Entries provided —
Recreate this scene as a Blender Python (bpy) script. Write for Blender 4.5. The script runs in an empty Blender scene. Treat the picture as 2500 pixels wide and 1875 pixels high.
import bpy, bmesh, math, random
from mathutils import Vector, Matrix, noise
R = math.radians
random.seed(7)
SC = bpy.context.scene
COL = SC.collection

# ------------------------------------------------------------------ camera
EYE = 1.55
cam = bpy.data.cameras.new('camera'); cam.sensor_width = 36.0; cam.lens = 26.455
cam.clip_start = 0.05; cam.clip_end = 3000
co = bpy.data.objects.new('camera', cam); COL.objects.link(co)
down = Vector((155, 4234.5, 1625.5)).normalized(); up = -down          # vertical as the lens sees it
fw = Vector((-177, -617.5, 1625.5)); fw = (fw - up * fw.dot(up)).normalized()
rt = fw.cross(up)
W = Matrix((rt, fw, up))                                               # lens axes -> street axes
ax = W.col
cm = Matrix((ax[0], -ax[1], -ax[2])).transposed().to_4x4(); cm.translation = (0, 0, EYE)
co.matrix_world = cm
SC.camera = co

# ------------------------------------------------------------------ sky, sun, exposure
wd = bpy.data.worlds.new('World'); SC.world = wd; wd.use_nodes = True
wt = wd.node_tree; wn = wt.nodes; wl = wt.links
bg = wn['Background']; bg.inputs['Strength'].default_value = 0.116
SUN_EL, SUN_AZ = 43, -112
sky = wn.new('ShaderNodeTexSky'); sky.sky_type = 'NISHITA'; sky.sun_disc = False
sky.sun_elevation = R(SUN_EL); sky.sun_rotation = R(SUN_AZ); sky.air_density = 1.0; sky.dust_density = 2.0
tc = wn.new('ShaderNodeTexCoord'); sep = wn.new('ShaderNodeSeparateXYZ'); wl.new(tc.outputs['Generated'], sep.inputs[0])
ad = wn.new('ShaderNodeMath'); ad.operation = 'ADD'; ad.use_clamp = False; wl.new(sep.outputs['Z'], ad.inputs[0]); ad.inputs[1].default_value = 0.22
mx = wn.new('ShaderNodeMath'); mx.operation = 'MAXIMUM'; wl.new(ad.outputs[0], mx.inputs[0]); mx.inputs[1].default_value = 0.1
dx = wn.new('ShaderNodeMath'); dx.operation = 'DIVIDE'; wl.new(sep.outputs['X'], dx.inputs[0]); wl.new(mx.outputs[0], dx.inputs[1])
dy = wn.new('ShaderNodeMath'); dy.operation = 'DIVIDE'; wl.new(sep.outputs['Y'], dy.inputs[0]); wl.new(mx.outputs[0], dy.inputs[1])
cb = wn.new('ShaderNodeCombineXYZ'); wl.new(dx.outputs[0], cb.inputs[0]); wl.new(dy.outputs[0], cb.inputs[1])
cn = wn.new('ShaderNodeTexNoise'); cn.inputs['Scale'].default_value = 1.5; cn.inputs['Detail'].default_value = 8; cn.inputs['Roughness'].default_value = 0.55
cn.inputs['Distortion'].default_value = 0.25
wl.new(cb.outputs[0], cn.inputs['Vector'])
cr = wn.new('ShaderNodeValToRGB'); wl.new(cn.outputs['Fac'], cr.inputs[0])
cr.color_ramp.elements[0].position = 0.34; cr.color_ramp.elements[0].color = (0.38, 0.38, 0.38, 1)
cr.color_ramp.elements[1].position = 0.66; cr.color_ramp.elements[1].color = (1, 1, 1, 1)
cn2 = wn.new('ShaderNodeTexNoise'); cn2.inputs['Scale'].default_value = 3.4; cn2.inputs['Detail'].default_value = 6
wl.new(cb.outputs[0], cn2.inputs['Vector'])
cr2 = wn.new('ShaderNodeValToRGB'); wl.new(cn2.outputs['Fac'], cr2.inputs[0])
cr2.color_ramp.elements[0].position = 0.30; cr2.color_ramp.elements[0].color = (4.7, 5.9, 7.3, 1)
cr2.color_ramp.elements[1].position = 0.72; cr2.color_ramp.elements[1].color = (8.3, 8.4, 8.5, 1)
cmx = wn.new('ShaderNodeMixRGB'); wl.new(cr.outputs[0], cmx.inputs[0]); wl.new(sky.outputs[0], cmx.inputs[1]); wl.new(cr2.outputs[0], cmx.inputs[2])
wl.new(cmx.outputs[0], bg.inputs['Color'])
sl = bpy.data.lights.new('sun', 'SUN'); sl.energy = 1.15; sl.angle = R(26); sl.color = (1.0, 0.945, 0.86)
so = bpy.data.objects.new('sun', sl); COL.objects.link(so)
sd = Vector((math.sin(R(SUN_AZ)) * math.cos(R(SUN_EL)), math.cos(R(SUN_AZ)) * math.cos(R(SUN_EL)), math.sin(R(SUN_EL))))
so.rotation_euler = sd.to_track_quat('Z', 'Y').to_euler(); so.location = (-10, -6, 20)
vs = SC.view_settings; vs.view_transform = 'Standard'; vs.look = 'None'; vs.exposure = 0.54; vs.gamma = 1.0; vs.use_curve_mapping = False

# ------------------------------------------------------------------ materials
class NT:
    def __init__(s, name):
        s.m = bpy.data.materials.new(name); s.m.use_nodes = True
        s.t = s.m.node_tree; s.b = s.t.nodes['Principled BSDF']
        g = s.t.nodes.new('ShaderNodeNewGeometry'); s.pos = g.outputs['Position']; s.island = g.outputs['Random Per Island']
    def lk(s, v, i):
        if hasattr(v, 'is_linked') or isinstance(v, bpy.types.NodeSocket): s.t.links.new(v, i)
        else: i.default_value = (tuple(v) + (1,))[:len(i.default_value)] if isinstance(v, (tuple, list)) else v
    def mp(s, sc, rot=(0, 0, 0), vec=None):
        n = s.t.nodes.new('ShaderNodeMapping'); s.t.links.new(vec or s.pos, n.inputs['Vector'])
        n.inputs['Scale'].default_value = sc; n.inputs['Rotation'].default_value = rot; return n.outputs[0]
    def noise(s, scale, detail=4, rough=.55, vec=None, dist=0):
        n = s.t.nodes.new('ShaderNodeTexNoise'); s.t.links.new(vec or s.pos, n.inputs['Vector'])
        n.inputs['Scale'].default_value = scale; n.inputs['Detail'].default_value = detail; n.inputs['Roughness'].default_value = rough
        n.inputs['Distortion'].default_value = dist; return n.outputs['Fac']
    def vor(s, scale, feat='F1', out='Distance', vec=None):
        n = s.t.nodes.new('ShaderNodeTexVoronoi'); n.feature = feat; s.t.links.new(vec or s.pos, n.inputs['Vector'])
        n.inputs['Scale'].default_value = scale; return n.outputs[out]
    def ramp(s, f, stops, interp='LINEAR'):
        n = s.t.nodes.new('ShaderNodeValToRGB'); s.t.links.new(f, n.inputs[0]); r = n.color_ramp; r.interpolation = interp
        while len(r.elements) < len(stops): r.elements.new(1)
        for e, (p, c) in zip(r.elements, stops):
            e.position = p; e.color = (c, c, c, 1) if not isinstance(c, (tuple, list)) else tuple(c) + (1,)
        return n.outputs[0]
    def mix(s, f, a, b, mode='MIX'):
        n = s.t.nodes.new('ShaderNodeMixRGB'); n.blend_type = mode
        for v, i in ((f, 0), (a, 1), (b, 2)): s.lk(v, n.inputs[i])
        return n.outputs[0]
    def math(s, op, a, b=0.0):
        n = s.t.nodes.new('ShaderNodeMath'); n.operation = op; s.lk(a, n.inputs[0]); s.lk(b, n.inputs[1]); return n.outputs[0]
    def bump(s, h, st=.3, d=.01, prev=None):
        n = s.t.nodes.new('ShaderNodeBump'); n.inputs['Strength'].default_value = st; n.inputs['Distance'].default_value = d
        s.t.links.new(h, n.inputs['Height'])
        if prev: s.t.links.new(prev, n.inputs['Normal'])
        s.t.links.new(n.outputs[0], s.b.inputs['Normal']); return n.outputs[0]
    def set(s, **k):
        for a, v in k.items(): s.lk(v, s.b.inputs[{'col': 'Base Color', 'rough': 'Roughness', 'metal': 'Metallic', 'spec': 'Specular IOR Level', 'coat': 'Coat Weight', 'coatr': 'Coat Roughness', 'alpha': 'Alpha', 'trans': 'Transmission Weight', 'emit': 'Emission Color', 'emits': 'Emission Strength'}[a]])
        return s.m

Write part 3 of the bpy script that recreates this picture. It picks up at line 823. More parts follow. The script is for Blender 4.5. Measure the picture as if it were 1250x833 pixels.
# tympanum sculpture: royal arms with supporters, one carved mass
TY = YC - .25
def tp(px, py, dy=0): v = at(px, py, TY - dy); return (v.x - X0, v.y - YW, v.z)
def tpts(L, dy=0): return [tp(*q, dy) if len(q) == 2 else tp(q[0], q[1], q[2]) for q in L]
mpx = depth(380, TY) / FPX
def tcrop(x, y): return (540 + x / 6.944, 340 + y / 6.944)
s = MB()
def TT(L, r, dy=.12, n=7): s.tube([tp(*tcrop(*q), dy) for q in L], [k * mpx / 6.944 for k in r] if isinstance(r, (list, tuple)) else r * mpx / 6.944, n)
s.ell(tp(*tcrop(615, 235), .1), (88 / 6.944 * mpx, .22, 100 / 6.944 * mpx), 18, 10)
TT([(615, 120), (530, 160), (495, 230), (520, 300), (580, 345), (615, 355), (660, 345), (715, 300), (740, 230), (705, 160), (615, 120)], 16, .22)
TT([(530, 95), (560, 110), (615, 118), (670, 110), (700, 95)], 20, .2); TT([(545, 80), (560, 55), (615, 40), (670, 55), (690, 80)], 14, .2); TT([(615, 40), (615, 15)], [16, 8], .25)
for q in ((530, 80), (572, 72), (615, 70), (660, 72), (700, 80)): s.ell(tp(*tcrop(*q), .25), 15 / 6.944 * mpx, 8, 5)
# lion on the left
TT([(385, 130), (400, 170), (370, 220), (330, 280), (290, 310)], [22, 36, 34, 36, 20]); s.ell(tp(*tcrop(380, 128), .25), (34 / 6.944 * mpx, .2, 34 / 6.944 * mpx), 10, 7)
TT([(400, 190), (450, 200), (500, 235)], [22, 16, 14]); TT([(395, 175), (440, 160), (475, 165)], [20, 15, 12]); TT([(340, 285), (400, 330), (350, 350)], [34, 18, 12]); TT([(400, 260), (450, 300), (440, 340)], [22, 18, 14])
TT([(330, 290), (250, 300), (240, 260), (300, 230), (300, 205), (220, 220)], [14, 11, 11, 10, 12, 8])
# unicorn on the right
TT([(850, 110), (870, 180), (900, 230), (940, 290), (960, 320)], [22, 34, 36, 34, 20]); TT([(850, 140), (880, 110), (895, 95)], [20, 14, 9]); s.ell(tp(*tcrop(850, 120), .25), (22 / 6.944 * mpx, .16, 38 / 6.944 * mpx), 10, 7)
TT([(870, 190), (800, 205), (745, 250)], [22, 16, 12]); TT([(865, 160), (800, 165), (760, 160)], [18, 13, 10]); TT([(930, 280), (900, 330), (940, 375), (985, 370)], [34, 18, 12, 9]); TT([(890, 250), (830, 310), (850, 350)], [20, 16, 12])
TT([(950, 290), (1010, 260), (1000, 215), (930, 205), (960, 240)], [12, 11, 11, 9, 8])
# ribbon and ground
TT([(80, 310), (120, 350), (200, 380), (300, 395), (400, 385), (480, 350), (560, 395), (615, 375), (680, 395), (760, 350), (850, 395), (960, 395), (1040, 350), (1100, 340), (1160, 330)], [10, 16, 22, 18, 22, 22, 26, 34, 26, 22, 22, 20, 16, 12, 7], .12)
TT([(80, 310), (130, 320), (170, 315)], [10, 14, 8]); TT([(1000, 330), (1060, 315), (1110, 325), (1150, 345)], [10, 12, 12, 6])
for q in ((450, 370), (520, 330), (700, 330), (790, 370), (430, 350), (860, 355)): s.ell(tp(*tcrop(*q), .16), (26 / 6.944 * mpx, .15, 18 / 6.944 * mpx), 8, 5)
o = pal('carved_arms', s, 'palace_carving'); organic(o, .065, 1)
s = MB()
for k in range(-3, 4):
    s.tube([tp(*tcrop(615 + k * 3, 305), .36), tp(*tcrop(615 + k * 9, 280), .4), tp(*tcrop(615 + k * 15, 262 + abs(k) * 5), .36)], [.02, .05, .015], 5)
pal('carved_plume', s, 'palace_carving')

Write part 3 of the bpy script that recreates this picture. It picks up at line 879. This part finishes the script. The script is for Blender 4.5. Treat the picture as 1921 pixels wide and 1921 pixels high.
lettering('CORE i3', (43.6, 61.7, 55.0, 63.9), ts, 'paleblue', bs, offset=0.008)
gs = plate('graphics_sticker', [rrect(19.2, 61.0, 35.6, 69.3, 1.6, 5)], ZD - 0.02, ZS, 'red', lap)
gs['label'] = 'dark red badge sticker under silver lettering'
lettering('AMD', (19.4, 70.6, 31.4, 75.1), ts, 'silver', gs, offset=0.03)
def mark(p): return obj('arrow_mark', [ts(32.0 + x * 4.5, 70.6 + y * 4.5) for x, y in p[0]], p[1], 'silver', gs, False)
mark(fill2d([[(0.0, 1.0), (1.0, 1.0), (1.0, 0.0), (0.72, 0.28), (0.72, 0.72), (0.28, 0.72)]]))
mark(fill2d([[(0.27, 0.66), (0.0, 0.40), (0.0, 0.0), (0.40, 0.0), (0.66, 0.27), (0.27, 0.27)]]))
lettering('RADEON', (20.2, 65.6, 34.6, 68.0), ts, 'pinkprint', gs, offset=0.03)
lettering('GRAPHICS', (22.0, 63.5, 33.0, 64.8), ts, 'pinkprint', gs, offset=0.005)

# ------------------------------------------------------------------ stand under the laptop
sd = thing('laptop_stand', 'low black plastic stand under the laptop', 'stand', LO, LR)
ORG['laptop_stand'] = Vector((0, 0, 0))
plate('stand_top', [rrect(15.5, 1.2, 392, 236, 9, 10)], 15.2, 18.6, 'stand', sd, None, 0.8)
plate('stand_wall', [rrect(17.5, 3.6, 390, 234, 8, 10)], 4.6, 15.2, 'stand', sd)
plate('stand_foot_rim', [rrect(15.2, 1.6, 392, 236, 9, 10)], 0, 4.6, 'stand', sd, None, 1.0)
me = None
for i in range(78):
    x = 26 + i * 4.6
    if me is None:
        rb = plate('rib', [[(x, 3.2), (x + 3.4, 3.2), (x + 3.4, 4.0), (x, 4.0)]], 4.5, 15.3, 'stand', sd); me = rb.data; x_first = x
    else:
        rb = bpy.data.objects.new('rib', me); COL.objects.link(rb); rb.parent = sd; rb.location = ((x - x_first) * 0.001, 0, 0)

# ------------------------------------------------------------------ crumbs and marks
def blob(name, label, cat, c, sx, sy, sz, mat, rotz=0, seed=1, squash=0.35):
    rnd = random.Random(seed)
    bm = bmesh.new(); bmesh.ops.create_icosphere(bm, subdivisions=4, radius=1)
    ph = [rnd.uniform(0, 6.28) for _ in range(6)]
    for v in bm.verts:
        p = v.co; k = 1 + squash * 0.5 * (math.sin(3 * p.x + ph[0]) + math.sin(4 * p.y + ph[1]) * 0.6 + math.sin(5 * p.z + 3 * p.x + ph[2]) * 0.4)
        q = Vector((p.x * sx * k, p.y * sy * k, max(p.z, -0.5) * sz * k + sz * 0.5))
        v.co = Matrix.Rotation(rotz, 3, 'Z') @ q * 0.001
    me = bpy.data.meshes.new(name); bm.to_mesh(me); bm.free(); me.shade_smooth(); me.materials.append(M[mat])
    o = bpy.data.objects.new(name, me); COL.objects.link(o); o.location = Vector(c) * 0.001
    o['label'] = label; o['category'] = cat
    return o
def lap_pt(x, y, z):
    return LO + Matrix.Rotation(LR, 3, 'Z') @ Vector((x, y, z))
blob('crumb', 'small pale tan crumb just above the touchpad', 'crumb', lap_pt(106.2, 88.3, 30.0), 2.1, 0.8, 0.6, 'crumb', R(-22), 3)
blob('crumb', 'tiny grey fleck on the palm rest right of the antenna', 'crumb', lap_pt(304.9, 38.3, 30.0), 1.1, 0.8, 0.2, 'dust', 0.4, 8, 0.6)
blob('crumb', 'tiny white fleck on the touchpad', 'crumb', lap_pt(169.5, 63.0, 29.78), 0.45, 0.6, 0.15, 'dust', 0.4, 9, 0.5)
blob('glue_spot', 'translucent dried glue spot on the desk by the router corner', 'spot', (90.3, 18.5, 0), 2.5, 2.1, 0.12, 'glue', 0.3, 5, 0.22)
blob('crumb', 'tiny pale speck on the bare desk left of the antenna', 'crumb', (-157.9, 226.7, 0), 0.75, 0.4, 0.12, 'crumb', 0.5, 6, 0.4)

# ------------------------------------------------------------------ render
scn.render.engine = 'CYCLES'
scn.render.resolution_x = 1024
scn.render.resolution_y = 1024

Short task — Return exactly the leading lines of the listing, stopping after the line in which "COL = SC.collection" occurs.

Completed task —
Recreate this scene as a Blender Python (bpy) script. Write for Blender 4.5. The script runs in an empty Blender scene. Treat the picture as 2500 pixels wide and 1875 pixels high.
import bpy, bmesh, math, random
from mathutils import Vector, Matrix, noise
R = math.radians
random.seed(7)
SC = bpy.context.scene
COL = SC.collection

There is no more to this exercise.